If I spend a few extra dollars the relay will time delay !!!
I have a fuse in the front of the relay for 10 amps.
 
malsackj said:
I have used a 10 amp solution for some of my gear in a metal box with outlets, I used a 120 Volt switched outlet on the back of the pre/pro that turns on or off the relay.

http://www.parts-express.com/pe/showdet ... er=075-166
http://www.parts-express.com/pe/showdet ... er=075-100

http://www.parts-express.com/pe/showdet ... er=075-124
There is a separate mount for these models that I was not seeing.

If I spend a few extra dollars the relay will time delay !!!
I have a fuse in the front of the relay for 10 amps.

While those relays will work, I would recommend a solid state relay.
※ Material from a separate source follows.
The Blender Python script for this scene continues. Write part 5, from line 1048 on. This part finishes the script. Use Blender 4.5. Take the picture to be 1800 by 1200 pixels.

The reasons are that the coil of the relay draws a lot of current relatively at 75 milliamps, which could overload some trigger outputs or limit the number of components the trigger output can drive; the LED in a solid state relay only draws 10 milliamps. More importantly, if a reverse-biased diode (like a 1N4004) is not placed across the relay coil of a mechanical relay, back EMF is formed when the relay coil is energized and de-energized, and this spike of current can (probably will eventually) cause failure of the 12 VDC trigger circuitry in the preamp. The LED in a solid state relay is completely non-inductive.

Another reason is that this particular solid state relay is a zero crossing type which means that the relay kicks in at the exact point of zero volts AC in the cycle, providing a "soft start" for the attached gear; no mechanical relay can do this and depending on where in the AC cycle the contacts mate, there is the possibility of a spike of current which is harder on both the relay and the gear being powered.

A solid state relay never wears out; mechanical relays do because of contact pitting (see zero crossing above).

The solid state relay not only has higher current capability (16 amps), it is also cheaper when one factors in the cost of the socket for the mechanical relay. The solid state relay can simply be screwed to the metal box.